After working in the merchant marine service during the Second World War, he opened Velzy Surfboards, his first shop, and what may have been the world's first surf shop, in Manhattan Beach in 1949, after the city shut down his operation under the pier. Within a decade, in association with Harold "Hap" Jacobs, he had opened outlets in Hawaii, Malibu, San Diego, Newport Beach, and Hermosa, selling boards under the "Velzy-Jacobs" label. His shapes, such as the Bump, the 7-11, the Banjo and the Wedge, became the benchmark of design in the Fifties. "There was a time when you couldn't even sell a board in California unless it looked like a Velzy," said his fellow shaper Joe Quigg.

With his prominent nose and handlebar moustache, signature Cuban cigars and a gull-winged Mercedes, he cut a swaggering hot-rod figure as the first captain of the nascent surfing industry.
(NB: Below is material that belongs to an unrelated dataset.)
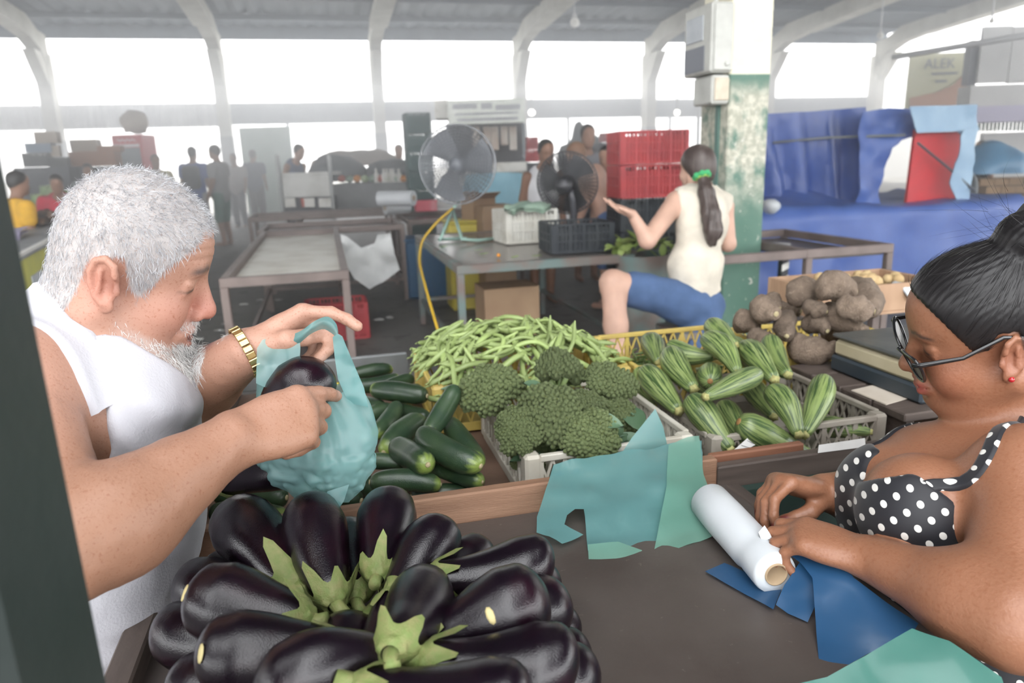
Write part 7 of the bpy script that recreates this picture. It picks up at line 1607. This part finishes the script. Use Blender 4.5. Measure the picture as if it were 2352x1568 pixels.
mb = MB(); ps = np.linspace(-.5, .5, 30); mb.tube([(pc[0] + u * cw * .62, pc[1] - .303, zt - .1 + .02 * math.sin(u * 24) * (1 - .5 * abs(u))) for u in ps], .012, 6); mb.build('white_script_logo', M['cooler_white'], cab_)
mb = MB(); c_ = np.array([pc[0] + .05, pc[1], zt + .22]); mb.ball(c_, (.26, .2, .22), 12, 8); mb.V[0] = mb.V[0] + (mb.V[0] - c_) * (.3 * vnoise(mb.V[0] * 9))[:, None]; mb.build('bundle', M['card_pale'], None, True, label='pale bundle lying on top of the red cooler', cat='bundle')
M['pale_green'] = mat('pale_green_wall', (.45, .62, .56), .8, (.52, .68, .62), 3)
pa, pb2 = aty(562, 400, 21), aty(676, 400, 21); MB().box(((pa[0] + pb2[0]) / 2, 21, aty(600, 292, 21)[2] / 2), (pb2[0] - pa[0], .1, aty(600, 292, 21)[2])).build('wall_green_panel', M['pale_green'], kind='structure')
# central white stall and heaps
M['stall_white'] = mat('flaking_white_stall', (.66, .66, .64), .7, (.5, .5, .47), 5, 6, (.45, .7)); D_ = 10.9
def pxbox(name, x0, x1, y0, y1, depth, thick, m, par, ch=.0):
    a, b, c = aty(x0, (y0 + y1) / 2, depth), aty(x1, (y0 + y1) / 2, depth), None; zt, zb_ = aty((x0 + x1) / 2, y0, depth)[2], aty((x0 + x1) / 2, y1, depth)[2]
    return MB().box(((a[0] + b[0]) / 2, depth + thick / 2, (zt + zb_) / 2), (b[0] - a[0], thick, zt - zb_), np.eye(3), ch).build(name, m, par)
t = thing('market_stall', aty(700, 480, D_) * [1, 1, 0], 'white painted stall with three lower panels in the middle distance', 'stall')
pxbox('front_board', 648, 762, 402, 452, D_, .05, M['stall_white'], t); pxbox('top_board', 646, 764, 396, 403, D_, .6, M['stall_white'], t)
for x in (648, 692, 732): pxbox('lower_panel', x, x + 30, 455, 476, D_ + .02, .04, M['white_paint'], t)
pxbox('red_stripe', 692, 698, 455, 476, D_ + .012, .006, M['banner_red'], t); pxbox('lower_frame', 646, 764, 452, 505, D_ + .07, .4, M['card_dark'], t)
for x in (640, 757): pxbox('post', x, x + 7, 355, 505, D_ - .05, .05, M['steel_edge'], t)
t = thing('market_stall', aty(850, 480, 12) * [1, 1, 0], 'long stall of grey boards heaped with dark tarps in the middle distance', 'stall')
pxbox('front', 764, 960, 425, 490, 12, .05, M['grey_top'], t); pxbox('top', 764, 960, 420, 426, 12, 1.0, M['grey_top'], t)
M['tarp_dark'] = mat('dark_tarp', (.06, .075, .085), .6, (.1, .115, .125), 4); M['tarp_brown'] = mat('brown_tarp', (.25, .2, .16), .8)
def mound(name, label, x0, x1, y0, y1, depth, m, cat='heap', ry=.5, parts=None, amp=.25):
    a, b = aty(x0, y1, depth), aty(x1, y1, depth); zt = aty((x0 + x1) / 2, y0, depth)[2]; c = np.array([(a[0] + b[0]) / 2, depth + ry, a[2]]); r = np.array([(b[0] - a[0]) / 2, ry, zt - a[2]]); n = 22; P = np.zeros((n, 9, 3))
    for i in range(n):
        th = 2 * np.pi * i / n
        for j in range(9): ph = j / 8 * np.pi / 2; v = np.array([math.cos(th) * math.cos(ph), math.sin(th) * math.cos(ph), math.sin(ph)]); P[i, j] = c + v * r * (1 + amp * vnoise((v * 2.2 + c)[None])[0])
    return (MB().grid(P, closeu=True)).build(name, m, None, True, label=label, cat=cat)
mound('tarp_heap', 'dark tarp heap on the long grey stall, left part', 690, 830, 352, 420, 12.3, M['tarp_dark']); mound('tarp_heap', 'dark tarp heap on the long grey stall, right part', 820, 960, 362, 420, 12.3, M['tarp_dark']); mound('tarp_heap', 'brown tarp ridge behind the dark tarp heaps', 690, 910, 340, 385, 15, M['tarp_brown'], ry=.8)
for k in range(18):
    x = 785 + 140 * (k % 9) / 8; c_ = aty(x, 405 - 4 * (k // 9), 12.1 + .3 * (k // 9)); c_[2] = aty(x, 418, 12)[2] + .05; mb = MB(); mb.ball(c_, (.07, .07, .06), 10, 7); mb.build('produce_piece', M[('cabbage', 'net', 'orange')[k % 3] if k % 5 else 'banner_red'], None, True, label='small colourful produce laid out on the long grey stall', cat='produce', group='produce on the long grey stall')
for k, (x, y) in enumerate(((865, 400), (882, 392), (890, 400), (905, 402), (918, 402), (898, 392))):
    c_ = aty(x, y, 11.98); c_[2] = aty(x, 420, 12)[2]; t = thing('bottle', c_, 'white bottle in the small cluster on the long stall', 'bottle', 'white bottles on the long stall'); MB().lathe([(.04, 0), (.045, .02), (.045, .13), (.018, .17), (.018, .2)], 10, c_ + E2 * .1).build('bottle_body', M['white_paint'], t, True); MB().lathe([(.02, .2), (.02, .225)], 8, c_ + E2 * .1).build('cap', M['white_paint'], t)
# dark crate tower and kiosk
pk = aty(966, 400, 10.2); M['cr_teal'] = mat('dark_green_crate', (.05, .1, .1), .6)
for k in range(8): crate('produce_crate', 'dark green crate, %s from the floor in the tall stack beside the kiosk' % ['first', 'second', 'third', 'fourth', 'fifth', 'sixth', 'seventh', 'eighth'][k], np.array([pk[0] - .16, 10.2, .255 * k]), E1, E2, .34, .4, .25, 'cr_teal', slots=True, solid=True, group='tall stack of dark green crates')
t = thing('kiosk', aty(1105, 460, 9.8) * [1, 1, 0], 'kiosk with a faded white sign board behind the large fan', 'kiosk'); M['kiosk_sign'] = mat('faded_sign', (.8, .82, .78), .6, (.7, .74, .68), 5); M['kiosk_dark'] = mat('kiosk_interior', (.12, .12, .13), .8); M['kiosk_beige'] = mat('beige_goods', (.5, .4, .34), .8, (.6, .55, .5), 5)
ks_ = pxbox('sign_board', 1028, 1205, 228, 284, 9.8, .08, M['kiosk_sign'], t, .01); pxbox('sign_side', 998, 1027, 230, 272, 10.0, .5, M['white_paint'], t)
for (x0, x1, y0, y1) in ((1040, 1095, 238, 250), (1105, 1130, 236, 250), (1138, 1195, 240, 252), (1045, 1190, 258, 263), (1050, 1190, 270, 277)): pxbox('faded_lettering', x0, x1, y0, y1, 9.795, .006, M['sheetpale'], ks_)
pxbox('back_wall', 1030, 1205, 284, 470, 11.0, .05, M['kiosk_dark'], t); pxbox('counter_front', 1040, 1208, 395, 520, 9.85, .05, M['stall_white'], t); pxbox('counter_top', 1036, 1210, 374, 396, 9.75, .5, M['white_paint'], t)
for x in (1030, 1202): pxbox('post', x, x + 6, 284, 500, 9.78, .05, M['coldark'], t)
for k, x in enumerate((1085, 1110, 1128, 1150, 1170)): pxbox('hanging_goods', x, x + 17, 290, 345 - (k % 2) * 12, 10.4, .1, M['kiosk_beige'], t, .01)
M['tarp_sky'] = mat('light_blue_tarp', (.25, .5, .62), .6, (.32, .58, .7), 5); V, T_ = sheet([(1086, 402), (1140, 396), (1198, 398), (1210, 430), (1212, 470), (1085, 472), (1075, 440)], plane_fn(aty(1150, 430, 9.0), -E2 + EZ * .25, .03, 5, 0, .02, 9), 9); mb = MB(); mb.add(V, T_); mb.add(V + E2 * .4, [f[::-1] for f in T_]); mb.build('light_blue_tarp', M['tarp_sky'], None, True, label='light blue tarp over a stall behind the large fan', cat='tarp')
for lb, x0, x1, y0, y1, dd in (('small red crate pile left of the white-vested man, lower', 1208, 1240, 345, 372, 11), ('small red crate pile left of the white-vested man, upper', 1210, 1238, 315, 344, 11), ('far red crate above the white-shirted man', 1390, 1430, 305, 326, 12)):
    pa, pb2 = aty(x0, y1, dd), aty(x1, y1, dd); w = pb2[0] - pa[0]; crate('produce_crate', lb, np.array([pa[0], dd, pa[2]]), E1, E2, w, w, aty(x0, y0, dd)[2] - pa[2], 'cr_red', slots=True, solid=True, group='far red crates')
pa = aty(1225, 372, 11); carton('stall_block', 'dark block under the small red crate pile', [pa[0], 11.2, 0], (.5, .5, pa[2] - .01), 'card_dark', flaps=False, cat='stall'); pa = aty(1410, 326, 12); carton('stall_block', 'dark block under the far red crate', [pa[0], 12.2, 0], (.6, .6, pa[2] - .01), 'card_dark', flaps=False, cat='stall')
mound('tarp_heap', 'dark heap above the men in the middle distance', 1290, 1400, 292, 400, 13, M['tarp_dark'], ry=.6); 
M['lamp_glow'] = mat('lamp_glow', (1, 1, 1), .5, emit=(1, .97, .9), estr=1.2); M['lamp_cap'] = mat('lamp_cap', (.5, .5, .5), .5)
for lb, x, y, dd, r in (('round lamp glowing under the fascia beside the kiosk sign', 1221, 258, 16, .07), ('round lamp glowing beside the meter boxes', 1555, 258, 16, .06), ('bulkhead lamp hanging from the roof left of the meter box', 1320, 52, 19, .12), ('bulb hanging under the right roof beam', 2022, 82, 14, .06), ('small spotlight on the rightmost beam', 2278, 48, 12, .04)):
    c_ = aty(x, y, dd); t = thing('lamp', c_, lb, 'lamp'); mb = MB(); mb.ball(c_, r, 14, 10); mb.build('bulb', M['lamp_glow'] if y > 100 else M['white_paint'], t, True); mb = MB(); mb.lathe([(r * .6, r * .7), (r * .35, r * 1.6), (.012, r * 1.8), (.012, r * 1.8 + (6.0 - c_[2] if y < 100 else max(.05, 2.66 - c_[2])))], 10, c_); mb.build('holder', M['lamp_cap'], t, True)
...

His partner Jacobs said, "Dale is the greatest salesman in the world. Once he even sold my own personal board." Top-flight surfers, such as Duke Kahanamoku, Mickey Dora, Mike Doyle, Dewey Weber, and Mickey Muñoz, rode - and thereby popularised - Velzys. According to Quigg, "Velzy was the first guy to sponsor surfers, the first to advertise in a big way, and the first guy to put surfboards and thus surfing within reach of the average kid on the beach."

His influence extended into the realm of surf movie-making. In 1958 he bought a camera for Bruce Brown, a young would-be film-maker who was sweeping his shop, and paid all his expenses while he shot his first film, Slippery While Wet. Brown went on to make the surf classic The Endless Summer (1966).

At his peak, Velzy ran five shops and two factories - in which all the boards were hand-made - and sold as many as 200 boards a week. But his business suffered a wipeout when all his stores were padlocked shut and most of their contents auctioned in a tax dispute with the IRS in 1959. He opened up again in 1962 but sold the business a few years later and moved to Arizona.

He returned to southern California and shaping in 1970 and was working freelance almost until his death, making collectible wooden boards and custom paddleboards. Velzy's classic boards now sell for several thousand dollars.

"All I've tried to do is to have fun and do whatever it was as good as I could," Velzy said.